L’immeuble de la place Foch continua à servir de mairie. Les Audomarois donnèrent le surnom de «Moulin à café» au parallélépipède qui trône sur la place, surmonté d’un dôme qui trahit la présence du théâtre en son sein. Les municipalités qui se succèdent ne trouvent pas les moyens de réhabiliter le théâtre. Élu en 2014, François Decoster décide de tout mettre en œuvre pour réhabiliter le théâtre. Avec son conseil municipal, il décide de retirer les services de la mairie – dont son propre bureau – du Moulin à café. Au cours de la visite de chantier qu’il a organisée récemment, le maire de Saint-Omer évoqua la double vocation de l’immeuble depuis ses origines, constata que durant plus de 40 ans le politico-administratif était resté seul maître à bord pour conclure, non sans humour, que «le culturel prend sa revanche et boute dehors le politico-administratif». Les services de la mairie ayant planté ailleurs leurs pénates, le Moulin à café va être à 100% au service du culturel.
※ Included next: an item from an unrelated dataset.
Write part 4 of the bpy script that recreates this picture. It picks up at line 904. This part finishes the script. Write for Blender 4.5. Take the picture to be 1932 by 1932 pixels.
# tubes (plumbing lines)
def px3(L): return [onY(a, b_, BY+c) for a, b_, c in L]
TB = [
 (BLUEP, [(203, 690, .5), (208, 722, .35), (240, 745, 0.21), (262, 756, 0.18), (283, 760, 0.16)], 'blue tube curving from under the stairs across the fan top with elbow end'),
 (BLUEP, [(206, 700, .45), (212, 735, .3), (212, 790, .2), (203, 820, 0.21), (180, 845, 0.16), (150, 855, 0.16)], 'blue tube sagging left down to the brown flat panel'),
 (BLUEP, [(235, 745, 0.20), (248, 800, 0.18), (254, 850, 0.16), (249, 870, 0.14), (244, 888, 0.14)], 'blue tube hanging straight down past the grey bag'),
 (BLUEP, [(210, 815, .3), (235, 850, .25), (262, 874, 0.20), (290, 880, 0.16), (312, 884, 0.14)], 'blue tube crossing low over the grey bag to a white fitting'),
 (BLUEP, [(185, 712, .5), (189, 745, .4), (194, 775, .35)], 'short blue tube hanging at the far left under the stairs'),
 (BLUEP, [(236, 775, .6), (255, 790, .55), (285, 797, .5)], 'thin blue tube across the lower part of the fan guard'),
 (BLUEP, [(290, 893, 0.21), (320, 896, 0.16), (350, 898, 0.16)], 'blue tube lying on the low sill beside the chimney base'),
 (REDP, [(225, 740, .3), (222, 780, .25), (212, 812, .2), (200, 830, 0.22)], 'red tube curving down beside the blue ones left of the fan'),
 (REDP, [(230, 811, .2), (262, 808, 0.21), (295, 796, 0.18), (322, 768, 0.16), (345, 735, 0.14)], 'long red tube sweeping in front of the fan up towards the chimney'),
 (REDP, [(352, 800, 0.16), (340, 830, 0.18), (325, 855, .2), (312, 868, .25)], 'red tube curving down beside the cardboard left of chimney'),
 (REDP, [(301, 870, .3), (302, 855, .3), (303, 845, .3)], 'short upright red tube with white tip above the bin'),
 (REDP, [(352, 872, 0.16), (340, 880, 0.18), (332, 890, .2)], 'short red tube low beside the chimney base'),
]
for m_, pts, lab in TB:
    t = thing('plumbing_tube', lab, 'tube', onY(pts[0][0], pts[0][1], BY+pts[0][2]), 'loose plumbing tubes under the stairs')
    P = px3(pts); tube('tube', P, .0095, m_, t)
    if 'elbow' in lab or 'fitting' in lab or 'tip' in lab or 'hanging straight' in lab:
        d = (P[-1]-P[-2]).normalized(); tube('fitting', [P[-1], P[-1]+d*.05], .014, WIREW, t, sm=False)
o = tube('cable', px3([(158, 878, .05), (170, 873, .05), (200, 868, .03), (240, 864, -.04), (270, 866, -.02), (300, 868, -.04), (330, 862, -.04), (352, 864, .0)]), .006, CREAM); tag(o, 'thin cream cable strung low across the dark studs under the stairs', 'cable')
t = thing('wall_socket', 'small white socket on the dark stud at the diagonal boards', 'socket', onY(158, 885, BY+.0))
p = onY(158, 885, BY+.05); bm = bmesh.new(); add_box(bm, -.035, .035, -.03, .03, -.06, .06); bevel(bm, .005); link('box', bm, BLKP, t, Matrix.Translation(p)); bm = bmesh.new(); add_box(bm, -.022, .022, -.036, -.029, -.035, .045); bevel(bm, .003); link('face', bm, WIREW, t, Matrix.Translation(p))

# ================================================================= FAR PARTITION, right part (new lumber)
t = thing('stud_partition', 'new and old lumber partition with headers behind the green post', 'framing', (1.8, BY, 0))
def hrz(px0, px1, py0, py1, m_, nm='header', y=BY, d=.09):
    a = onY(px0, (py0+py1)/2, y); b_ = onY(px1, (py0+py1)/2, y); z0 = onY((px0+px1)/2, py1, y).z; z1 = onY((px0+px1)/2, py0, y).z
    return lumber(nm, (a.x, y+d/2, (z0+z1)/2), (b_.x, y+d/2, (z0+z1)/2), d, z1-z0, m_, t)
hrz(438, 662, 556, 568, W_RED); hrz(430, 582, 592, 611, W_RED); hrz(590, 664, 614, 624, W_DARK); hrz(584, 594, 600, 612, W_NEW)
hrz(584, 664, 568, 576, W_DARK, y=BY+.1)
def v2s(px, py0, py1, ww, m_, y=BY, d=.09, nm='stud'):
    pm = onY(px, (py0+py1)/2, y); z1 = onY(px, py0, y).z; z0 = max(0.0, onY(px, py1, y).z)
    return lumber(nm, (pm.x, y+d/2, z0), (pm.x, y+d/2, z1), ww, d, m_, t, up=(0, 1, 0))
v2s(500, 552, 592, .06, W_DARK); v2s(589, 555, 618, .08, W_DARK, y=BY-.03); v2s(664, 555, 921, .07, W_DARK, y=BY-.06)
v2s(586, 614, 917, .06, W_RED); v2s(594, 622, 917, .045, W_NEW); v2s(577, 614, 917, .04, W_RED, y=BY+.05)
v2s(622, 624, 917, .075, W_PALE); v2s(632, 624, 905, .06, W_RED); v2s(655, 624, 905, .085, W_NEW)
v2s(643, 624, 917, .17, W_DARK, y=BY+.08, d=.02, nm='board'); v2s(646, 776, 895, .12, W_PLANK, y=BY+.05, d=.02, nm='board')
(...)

Un investissement de plus de 6 millions d’euros
Depuis le 27 septembre 2015, le grand public n’a plus accès à l’ancienne mairie. Après le déménagement des services, l’année 2016 a été consacrée à l’extérieur, où la toiture et les façades ont subi un sérieux lifting. En 2017, de lourds travaux intérieurs ont été menés. L’immeuble a été débarrassé de ce que presque deux siècles avaient apportés d’ajouts peu pertinents. Il a aussi été doté, sur les ailes, de deux escaliers larges en béton qui remplacent deux escaliers de bois bien étroits. Durant la visite, Frédéric Sablon, premier adjoint, glisse en aparté que c’est faute de ces deux escaliers que la fermeture fut inévitable en 1973… Depuis le début de cette année, le théâtre revit grâce au travail de différents techniciens des métiers d’art : lustrerie, tapisserie, passementerie, etc. En juin, les équipes de la Barcarolle, établissement public de coopération culturelle qui gérera le bâtiment et se chargera de la programmation, prendront leurs quartiers dans le Moulin à café. La réouverture est prévue en septembre, à l’occasion des Journées du patrimoine. Un certain mystère plane encore sur l’utilisation de certaines salles (on évoque une librairie et un salon de thé). L’investissement total de cette réhabilitation est chiffré à 6,2 millions d’euros. Le Département et la CAPSO en financent chacun 24%, la Région 19%, la Ville de Saint-Omer 18%. L’État s’inscrit pour 10% et un appel lancé au mécénat privé devrait boucler le budget. Un bel aréopage autour de la municipalité audomaroise qui affirme dans un communiqué que «la réhabilitation de ce bâtiment est autant au service de la population locale qu’à celui, plus ambitieux, d’une promotion de l’Audomarois».